Being someone

Macbeth, thane of Glamis, heroically won the battle over an army of rebels, loyally comforting the power of King Duncan. But horrid ghosts always haunt the soul of men. In this case represented by three witches, who predict to our hero that he will become thane of Cawdor and king of Scotland. Macbeth is first surprised, and doubtful, but soon after, learning he just acquired the first title, he is stunned. No more is needed, he decides to become king, and proceeds to murder Duncan, in spite of the horror such an idea provokes in him. His last doubts are anyhow overridden by his wife, Lady Macbeth, who confronts his quandaries by challenging his manhood, his own worth. She despises her husband moral dilemma, which indicates a lack of courage. She calls on the powers of evil to help her accomplish what « must » be done. As a cunning heiress of Eve, she plots, telling her husband he must treacherously pretend to be a loyal host when poor Duncan blindly comes to the castle.
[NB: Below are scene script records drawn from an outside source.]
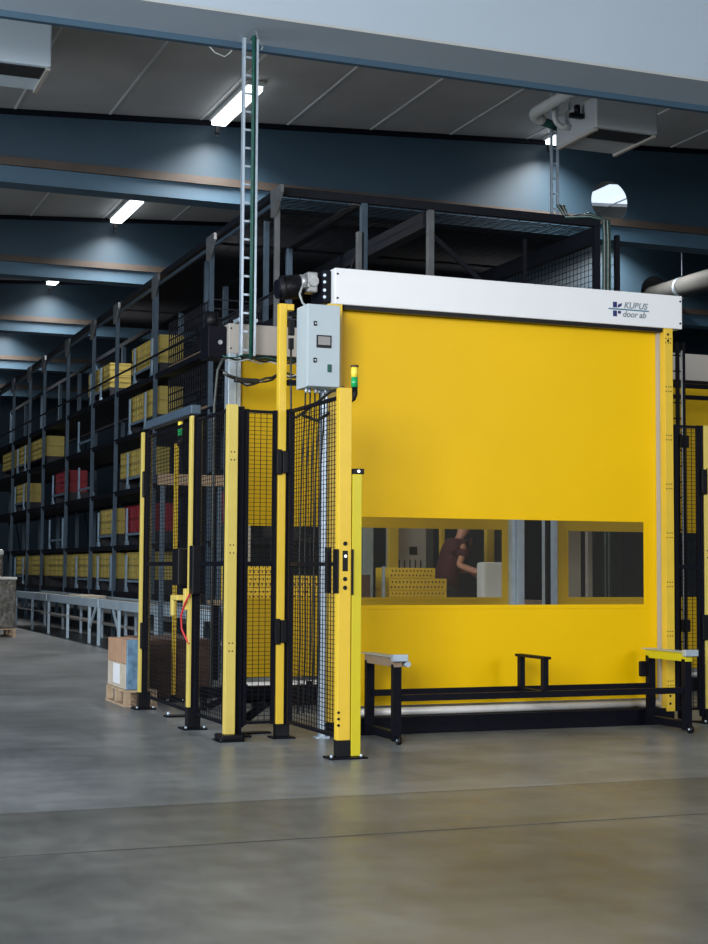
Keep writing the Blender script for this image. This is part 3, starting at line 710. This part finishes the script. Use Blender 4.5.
for (x, y, lb) in ((3.17, 12.0, 'black floor plate with bolt behind the far left gate'), (3.17, 10.44, 'black floor plate with bolt just behind the pale corner post')):
    t = thing('anchor_plate', (x, y, 0), lb, 'anchor plate')
    MB().bbox(x-.1, x+.12, y-.05, y+.05, 0, .015, .003).build('plate', 'black_steel', t)
    MB().cyl((x-.07, y, .015), (x-.07, y, .04), .014, 8).each('bolt', 'galvanised', t)

# inner yellow post with beacon
IP = fence_post(3.475, 3.51, 13.33, 13.38, 2.31, 'thin yellow post with a signal light, seen through the left mesh gate', 'post_yellow', .05)
beacon(3.52, 13.34, 2.345, 'signal light on the thin inner post, seen through the left gate')

# ------------------------------------------------------------------ storage rack
RK = thing('storage_rack', (6.3, 17.3, 0), 'long dark steel storage rack running back along the left', 'rack')
YC = [17.3, 20.15, 23.29, 26.07, 28.07, 30.58, 33.3, 35.2, 37.6, 40.2, 42.8, 45.4]
LV = [.75, 1.53, 2.465, 3.37, 4.19]
ZT = 5.72
for i, y in enumerate(YC):
    q = MB(); q.bbox(5.70, 5.765, y-.024, y+.024, 0, ZT, .004); q.build('upright', 'rack_light' if i == 0 else 'rack_blue', RK)
    q = MB(); q.bbox(6.82, 6.90, y-.04, y+.04, 0, ZT, .004); q.build('upright', 'rack_blue', RK)
    q = MB()
    q.prism([(y-.34, ZT-.06), (y-.03, ZT-.30), (y+.03, ZT-.30), (y+.05, ZT+.03), (y-.34, ZT+.03)], 0, 5.66, 5.70)
    q.build('gusset_plate', 'rack_light', RK)
for k, z in enumerate(LV):
    for x in (5.72, 6.84):
        MB().box(x, x+.05, YC[0], YC[-1], z-.05, z+.03).build('beam', 'rack_beam', RK)
    MB().box(5.80, 6.82, YC[0], YC[-1], z+.0, z+.02).build('shelf_deck', 'deck_grey', RK)
for k, z in enumerate(LV[1:]):
    MB().box(5.70, 5.72, YC[0], YC[-1], z+.30 if k == 3 else z+.0, (z+.33 if k == 3 else z+.02)).build('front_rail', 'rack_beam', RK)
for x in (5.72, 6.84): 
    MB().box(x-.02, x+.06, YC[0], YC[-1], ZT-.03, ZT+.05).build('top_beam', 'rack_beam', RK)
MB().box(5.69, 5.72, YC[0], YC[-1], ZT-.14, ZT-.10).build('top_rail', 'rack_blue', RK)
# diagonals in the back plane
q = MB()
for i in range(0, len(YC)-1, 2):
    q.bar((6.9, YC[i], 1.0), (6.9, YC[i+1], 3.2), .02, .04); q.bar((6.9, YC[i+1], 3.2), (6.9, YC[i], 5.4), .02, .04)
q.build('back_brace', 'rack_beam', RK)
for i, y in enumerate(YC[:3]):
    MB().box(6.0, 6.06, y+1.3, y+1.36, 4.19, 5.7).build('stub_post', 'rack_blue', RK)

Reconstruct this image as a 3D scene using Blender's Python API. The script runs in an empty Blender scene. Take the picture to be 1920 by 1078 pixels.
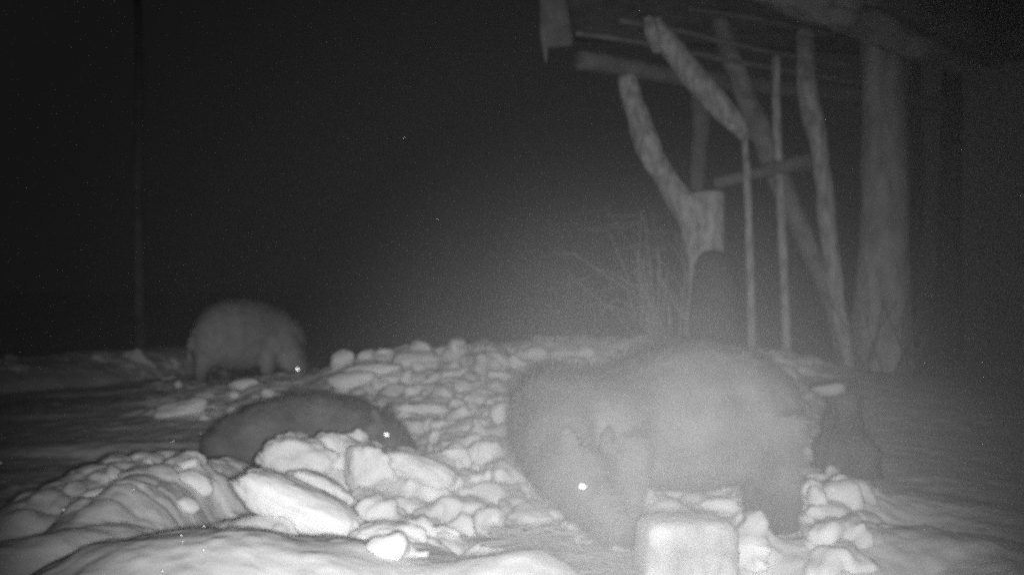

Macbeth, fearing his own nothingness, needs to prove himself, he needs to make his mark upon the world. To be someone, to be honored, to have power, at any cost. He has to crush in himself the admittance of anything that stands beyond his measly self. Truth, good or beauty, are internal necessities he pretends to ignore, in his mad personal quest. The whole play dramatizes the damaging physical and psychological effects of ambition on those who seek power for its own sake. As the plot unfolds, Macbeth is forced to commit more and more murders. In order to protect himself from enmity and suspicion, he becomes a tyrannical ruler. Wracked with guilt, engulfed in a streak of violence, he suffers from an increasingly acute form of delirious paranoia. For example, after killing his old friend Banquo, he watches his ghost barging in during a banquet. He responds with a senseless diatribe, shocking the assembly with his growing insanity. Inevitably, a bloodbath and consequent civil war swiftly throw Macbeth and his wife into the realms of madness and death. One can then conclude as Shakespeare that life is a tale told by an idiot, full of sound and fury, which signifies nothing.